[Mini-Review] Equilibrium

Dec 12, 2007 03:56

The movie which spawned the whole "gunkata" genre, but remains virtually unknown in the neocolonial world with its lack of marketing budget, Equilibrium (2002)!

4/5: Excellent, but imperfect.



Equilibrium. The first time I watched it, I was so impressed that I hounded the Internet for weeks. Surely Kurt would give us a sequel, or prequel, or SOMETHING which give us more "gunkata" goodness.

Yet, all we have is the pathetic UltraViolet, which features some softened form of the art, not nearly as impressive and more importantly, still underused.

Action asside, though, EQ is part of the "sci-fi satire", and it was the writer-director's intention to use it to protest against film censorship, and the increasing tendancy of the state to try to "protect" people from their own self-invokation of feelings, thus shaping their emotions to be state-serving rather than self-sustaining. Marriage without love, work without variety, life without color, joy, beauty, or hope. That's the world that Kurt paints in this modern classic.

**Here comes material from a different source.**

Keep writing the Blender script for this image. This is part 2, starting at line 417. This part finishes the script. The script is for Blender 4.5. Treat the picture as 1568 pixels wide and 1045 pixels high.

Yet, is is really worth classic status? A few things are missing.

Some people don't identify with the protagonist, and his "sudden change". However, I identified totally with it, but perhaps that's just me. The problem I had with the story, however, is that it doesn't continue, they are no sequels or prequels, no novels, no... franchise. Yet this series isn't a series, it's just a one-shot movie. It deserves more, esp. with crap like Matrix: Revolutions.

A whole fandom has sprung up around the whole "gunkata" concept, reguardless of wheter people "get" the satire part of it or not. It's sorta a pity that Kurt didn't do more of a follow up, but if he doesn't have that vision... I guess not everyone can be George Lucas, right?

As for the movie itself, it covers a lot in a short time but doesn't tell us what happens after the critical point. This is fine for a movie with a sequal or follow-up/side-story, but again, there's a lack of vision on the part of the origional creative team; this isn't Ghost in the Shell or anything Japanese. (As you can tell by now, I'm partial to the Japanese "creative industry".)